It's Such a Beautiful Day, 2012, Don Hertzfeldt

In Person:

Don Hertzfeldt

May 27 to 30, 2015

„An animated film is not just a series of mindless, violent, self-indulgent cartoon images meant only to be enjoyed by young children and people with mental handicaps, but is a serious, valid art form all to itself in which the artist is free to experience its purity.“ Thus speaks a saucy cloud creature, shortly before the robots attack: a bloody sci-fi scene, designed in the typical Don Hertzfeldt arrangement of spidery lines, minimalist color and a contrastingly bombastic soundtrack.
 
Concentrated and extravagant, lovingly detailed and drifting into epic scale, childishly absurd and exploring existential depths: since 1995, the Californian Hertzfeldt (born 1976) has created films of a sort that never really existed before.
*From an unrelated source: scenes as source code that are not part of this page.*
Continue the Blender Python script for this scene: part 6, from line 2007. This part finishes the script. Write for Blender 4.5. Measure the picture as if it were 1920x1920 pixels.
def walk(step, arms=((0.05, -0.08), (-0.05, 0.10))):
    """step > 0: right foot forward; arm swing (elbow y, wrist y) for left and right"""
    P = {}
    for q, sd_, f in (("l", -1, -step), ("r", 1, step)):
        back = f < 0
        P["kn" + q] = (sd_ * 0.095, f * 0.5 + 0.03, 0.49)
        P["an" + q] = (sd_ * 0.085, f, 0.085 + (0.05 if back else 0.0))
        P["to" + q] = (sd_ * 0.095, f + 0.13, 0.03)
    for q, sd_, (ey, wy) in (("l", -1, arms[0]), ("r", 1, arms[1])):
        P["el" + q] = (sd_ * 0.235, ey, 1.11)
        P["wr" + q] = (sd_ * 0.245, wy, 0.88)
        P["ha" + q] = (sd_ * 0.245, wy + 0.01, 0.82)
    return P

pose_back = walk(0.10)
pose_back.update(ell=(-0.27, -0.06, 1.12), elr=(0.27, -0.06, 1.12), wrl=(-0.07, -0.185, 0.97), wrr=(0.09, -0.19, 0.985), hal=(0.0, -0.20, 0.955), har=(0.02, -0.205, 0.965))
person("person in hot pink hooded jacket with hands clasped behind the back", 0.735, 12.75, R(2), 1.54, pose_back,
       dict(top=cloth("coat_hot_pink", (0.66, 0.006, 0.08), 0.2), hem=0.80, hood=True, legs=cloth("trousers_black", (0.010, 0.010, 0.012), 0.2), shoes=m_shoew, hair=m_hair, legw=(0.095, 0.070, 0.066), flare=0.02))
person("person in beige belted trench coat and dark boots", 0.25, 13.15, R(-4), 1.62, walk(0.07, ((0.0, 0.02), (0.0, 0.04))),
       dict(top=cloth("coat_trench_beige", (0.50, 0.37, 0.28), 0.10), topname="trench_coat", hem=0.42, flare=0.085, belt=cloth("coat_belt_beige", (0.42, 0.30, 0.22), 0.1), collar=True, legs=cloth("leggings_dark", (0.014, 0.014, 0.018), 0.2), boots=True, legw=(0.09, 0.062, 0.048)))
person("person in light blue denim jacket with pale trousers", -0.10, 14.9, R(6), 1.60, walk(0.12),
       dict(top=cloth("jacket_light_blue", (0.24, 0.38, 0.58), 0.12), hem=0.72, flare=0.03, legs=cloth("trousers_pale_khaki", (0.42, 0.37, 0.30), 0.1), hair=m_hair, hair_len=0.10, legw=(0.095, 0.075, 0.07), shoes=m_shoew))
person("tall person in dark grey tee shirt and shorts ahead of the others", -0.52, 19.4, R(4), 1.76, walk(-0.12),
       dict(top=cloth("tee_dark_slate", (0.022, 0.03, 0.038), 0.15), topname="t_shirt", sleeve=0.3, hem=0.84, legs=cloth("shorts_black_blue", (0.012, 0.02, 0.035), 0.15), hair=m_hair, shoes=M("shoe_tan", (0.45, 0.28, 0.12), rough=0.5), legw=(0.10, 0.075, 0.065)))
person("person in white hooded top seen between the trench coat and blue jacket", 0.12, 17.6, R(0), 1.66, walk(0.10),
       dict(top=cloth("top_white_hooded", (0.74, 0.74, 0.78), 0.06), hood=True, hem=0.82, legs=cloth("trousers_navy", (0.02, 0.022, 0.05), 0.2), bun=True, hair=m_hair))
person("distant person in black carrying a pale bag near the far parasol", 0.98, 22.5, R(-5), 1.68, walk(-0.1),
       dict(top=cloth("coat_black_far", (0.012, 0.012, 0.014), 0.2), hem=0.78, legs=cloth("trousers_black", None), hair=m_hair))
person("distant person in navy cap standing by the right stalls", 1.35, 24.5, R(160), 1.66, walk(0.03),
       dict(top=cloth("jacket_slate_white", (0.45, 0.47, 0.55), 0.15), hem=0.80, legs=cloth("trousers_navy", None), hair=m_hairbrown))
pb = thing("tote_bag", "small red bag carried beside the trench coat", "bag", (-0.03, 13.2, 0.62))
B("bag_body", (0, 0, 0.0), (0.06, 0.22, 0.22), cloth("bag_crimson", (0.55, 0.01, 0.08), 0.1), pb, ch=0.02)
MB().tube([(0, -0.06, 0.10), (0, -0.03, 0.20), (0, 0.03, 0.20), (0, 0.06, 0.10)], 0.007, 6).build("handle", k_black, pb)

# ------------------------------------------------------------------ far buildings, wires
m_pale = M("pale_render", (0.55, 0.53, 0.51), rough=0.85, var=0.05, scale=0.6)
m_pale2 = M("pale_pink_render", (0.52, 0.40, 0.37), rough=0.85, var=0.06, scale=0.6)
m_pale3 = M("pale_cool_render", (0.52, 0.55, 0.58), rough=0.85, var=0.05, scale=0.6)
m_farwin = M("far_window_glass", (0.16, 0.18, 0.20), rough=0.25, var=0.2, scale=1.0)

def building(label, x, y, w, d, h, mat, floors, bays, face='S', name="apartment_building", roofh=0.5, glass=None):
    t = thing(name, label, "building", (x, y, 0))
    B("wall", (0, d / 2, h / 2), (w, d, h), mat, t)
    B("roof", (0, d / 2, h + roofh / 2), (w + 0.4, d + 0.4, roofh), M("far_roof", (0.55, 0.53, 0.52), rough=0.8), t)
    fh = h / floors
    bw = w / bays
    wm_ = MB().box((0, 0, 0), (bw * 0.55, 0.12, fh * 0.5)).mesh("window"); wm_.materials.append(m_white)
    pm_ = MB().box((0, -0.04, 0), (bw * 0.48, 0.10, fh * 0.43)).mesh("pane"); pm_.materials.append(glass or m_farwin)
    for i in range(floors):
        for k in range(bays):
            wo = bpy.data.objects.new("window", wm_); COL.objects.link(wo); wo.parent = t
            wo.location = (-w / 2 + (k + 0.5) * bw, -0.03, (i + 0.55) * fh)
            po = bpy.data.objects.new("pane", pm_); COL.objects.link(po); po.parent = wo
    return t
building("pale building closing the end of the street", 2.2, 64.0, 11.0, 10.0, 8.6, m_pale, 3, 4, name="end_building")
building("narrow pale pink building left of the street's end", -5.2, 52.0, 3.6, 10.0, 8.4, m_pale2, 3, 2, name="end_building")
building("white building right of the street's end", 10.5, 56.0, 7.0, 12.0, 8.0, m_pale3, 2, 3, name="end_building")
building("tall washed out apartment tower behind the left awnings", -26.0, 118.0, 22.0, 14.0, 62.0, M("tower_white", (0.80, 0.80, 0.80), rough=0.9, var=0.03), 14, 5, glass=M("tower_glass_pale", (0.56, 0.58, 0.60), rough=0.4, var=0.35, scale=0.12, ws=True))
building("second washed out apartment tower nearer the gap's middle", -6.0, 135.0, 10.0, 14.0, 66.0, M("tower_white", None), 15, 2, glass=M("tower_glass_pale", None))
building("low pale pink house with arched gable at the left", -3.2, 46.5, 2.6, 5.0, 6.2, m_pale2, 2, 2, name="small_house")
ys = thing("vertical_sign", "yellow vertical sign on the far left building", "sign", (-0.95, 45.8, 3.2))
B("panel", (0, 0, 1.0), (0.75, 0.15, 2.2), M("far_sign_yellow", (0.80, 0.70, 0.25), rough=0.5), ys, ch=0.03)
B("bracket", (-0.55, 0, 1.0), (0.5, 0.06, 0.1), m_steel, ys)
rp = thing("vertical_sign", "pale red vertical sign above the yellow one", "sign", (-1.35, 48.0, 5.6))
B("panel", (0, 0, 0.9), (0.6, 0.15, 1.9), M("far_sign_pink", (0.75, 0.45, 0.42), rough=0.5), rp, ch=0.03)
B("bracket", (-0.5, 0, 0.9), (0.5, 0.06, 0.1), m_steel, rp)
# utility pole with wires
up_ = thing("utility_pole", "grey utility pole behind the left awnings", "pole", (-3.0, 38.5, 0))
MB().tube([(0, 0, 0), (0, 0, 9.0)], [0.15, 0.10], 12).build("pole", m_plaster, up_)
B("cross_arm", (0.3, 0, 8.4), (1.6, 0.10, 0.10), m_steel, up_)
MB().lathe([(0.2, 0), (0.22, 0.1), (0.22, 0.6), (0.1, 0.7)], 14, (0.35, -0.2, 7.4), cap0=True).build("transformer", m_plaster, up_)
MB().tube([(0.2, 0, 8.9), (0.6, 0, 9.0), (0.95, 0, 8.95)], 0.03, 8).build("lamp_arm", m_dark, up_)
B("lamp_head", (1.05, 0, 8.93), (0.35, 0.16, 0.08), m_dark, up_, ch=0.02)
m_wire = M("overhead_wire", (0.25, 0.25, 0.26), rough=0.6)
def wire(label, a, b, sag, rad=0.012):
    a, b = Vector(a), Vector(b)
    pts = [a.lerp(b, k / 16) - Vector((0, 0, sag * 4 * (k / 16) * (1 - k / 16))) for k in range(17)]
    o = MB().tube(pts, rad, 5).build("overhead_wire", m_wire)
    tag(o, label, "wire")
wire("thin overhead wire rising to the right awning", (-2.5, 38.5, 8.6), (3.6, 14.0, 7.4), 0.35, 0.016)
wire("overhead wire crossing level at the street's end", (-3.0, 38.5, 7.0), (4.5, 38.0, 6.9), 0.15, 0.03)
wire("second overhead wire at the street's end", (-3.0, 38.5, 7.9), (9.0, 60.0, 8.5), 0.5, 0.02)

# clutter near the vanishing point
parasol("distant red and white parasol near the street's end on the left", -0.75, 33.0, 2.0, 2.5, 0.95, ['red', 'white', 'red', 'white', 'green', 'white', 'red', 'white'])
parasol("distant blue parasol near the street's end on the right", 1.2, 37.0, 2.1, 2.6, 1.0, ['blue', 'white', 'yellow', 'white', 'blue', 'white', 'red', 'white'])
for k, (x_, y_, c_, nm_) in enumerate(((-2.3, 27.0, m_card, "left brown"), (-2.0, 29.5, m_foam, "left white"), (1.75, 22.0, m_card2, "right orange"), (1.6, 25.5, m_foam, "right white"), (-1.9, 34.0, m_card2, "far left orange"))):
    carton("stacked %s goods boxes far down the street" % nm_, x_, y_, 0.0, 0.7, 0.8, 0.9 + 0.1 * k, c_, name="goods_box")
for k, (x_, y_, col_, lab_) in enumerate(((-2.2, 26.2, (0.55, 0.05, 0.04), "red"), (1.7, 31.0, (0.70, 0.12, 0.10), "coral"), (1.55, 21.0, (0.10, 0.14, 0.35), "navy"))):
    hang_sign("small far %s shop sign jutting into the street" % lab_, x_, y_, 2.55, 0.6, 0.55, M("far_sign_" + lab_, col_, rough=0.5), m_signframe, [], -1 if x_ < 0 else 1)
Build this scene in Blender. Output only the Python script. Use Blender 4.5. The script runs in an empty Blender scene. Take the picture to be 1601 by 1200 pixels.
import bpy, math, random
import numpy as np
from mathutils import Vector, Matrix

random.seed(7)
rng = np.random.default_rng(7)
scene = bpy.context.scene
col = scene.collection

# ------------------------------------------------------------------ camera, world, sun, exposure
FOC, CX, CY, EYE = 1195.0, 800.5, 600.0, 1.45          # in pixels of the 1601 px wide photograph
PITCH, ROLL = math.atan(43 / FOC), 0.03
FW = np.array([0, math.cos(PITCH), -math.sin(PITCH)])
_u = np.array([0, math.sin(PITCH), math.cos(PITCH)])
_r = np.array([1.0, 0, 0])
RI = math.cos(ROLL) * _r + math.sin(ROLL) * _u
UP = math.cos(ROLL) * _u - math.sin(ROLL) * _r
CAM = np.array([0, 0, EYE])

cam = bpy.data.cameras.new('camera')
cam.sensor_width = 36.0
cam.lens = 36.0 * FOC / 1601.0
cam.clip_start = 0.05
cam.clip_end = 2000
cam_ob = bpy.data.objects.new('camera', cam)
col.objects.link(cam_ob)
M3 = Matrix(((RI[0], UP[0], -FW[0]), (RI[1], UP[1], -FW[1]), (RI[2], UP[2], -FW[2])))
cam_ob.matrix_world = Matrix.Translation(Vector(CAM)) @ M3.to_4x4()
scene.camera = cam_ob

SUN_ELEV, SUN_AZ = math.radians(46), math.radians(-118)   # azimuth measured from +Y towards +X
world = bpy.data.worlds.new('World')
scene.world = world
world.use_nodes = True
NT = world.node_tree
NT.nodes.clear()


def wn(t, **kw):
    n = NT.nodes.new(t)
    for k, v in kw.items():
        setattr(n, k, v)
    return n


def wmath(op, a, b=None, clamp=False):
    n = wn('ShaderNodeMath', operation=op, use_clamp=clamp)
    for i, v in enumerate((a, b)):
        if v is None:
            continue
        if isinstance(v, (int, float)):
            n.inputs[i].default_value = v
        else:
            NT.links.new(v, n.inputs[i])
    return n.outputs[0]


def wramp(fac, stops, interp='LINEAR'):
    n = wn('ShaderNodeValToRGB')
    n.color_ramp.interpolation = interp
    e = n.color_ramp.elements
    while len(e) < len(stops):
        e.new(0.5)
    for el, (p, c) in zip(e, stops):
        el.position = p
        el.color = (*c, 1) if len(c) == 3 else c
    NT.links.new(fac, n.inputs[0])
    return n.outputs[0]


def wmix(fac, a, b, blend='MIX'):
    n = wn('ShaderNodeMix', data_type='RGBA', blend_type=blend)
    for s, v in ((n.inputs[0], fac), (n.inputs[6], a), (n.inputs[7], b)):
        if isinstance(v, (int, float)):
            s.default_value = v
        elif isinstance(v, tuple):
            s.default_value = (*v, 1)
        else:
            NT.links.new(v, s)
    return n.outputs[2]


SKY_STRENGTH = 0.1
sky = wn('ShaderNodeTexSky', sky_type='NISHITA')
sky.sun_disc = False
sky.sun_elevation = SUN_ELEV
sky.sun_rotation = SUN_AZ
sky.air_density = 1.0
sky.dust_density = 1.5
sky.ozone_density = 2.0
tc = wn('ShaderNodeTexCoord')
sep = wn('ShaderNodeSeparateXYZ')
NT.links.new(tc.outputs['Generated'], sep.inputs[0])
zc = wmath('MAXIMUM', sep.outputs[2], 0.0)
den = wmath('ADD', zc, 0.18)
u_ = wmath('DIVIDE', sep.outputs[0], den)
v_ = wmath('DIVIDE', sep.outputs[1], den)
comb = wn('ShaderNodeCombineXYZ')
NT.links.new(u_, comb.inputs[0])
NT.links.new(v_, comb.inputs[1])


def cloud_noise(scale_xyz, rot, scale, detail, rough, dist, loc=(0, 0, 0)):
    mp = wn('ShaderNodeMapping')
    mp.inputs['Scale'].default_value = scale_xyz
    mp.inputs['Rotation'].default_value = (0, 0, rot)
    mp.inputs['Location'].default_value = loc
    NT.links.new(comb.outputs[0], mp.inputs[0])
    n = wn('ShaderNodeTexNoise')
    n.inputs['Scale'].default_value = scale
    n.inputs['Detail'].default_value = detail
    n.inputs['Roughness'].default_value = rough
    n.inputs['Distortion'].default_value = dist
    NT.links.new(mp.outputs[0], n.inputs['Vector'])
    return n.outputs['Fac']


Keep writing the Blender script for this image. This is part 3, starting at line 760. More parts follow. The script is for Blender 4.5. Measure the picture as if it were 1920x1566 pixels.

With the captivating clarity of simple lines on white paper, his early works open up a cosmos of animation that sharply dissects the culture industry, satirically transcending and exposing the catalog of genre standards, the conventions of "dating TV” and gruesomely infantile children's programming. Hertzfeldt's first high point came with Rejected (2000), a diabolical, Academy Award-nominated collection of the artist's attempts to work in (and sabotage) children's television and advertising.
 
With The Meaning of Life (2005), the trilogy It's Such a Beautiful Day (2006-12) and Hertzfeldt's newest work, World of Tomorrow (2015), the oeuvre expands further. These are epochal portraits of the human condition, but they still adhere to a minimalist form. Exhibiting an astonishing power of immersion, this type of arte povera is able to conjure the entire universe, the future and the quarries of memory upon the screen. Rarely does animated cinema speak so transparently about its own modus operandi while at the same time allowing us to forget that we are only watching the movement of drawn lines.
 
This program, presented in cooperation with VIS Vienna Independent Shorts, presents an overview of the artist's works for the first time in Austria. Also, within the framework of a master class, Don Hertzfeldt will present a lecture on his creative process, his work on "The Simpsons" and the graphic novel, "The End of the World". He will also screen his latest work, "World of Tomorrow," premiered this year at Sundance.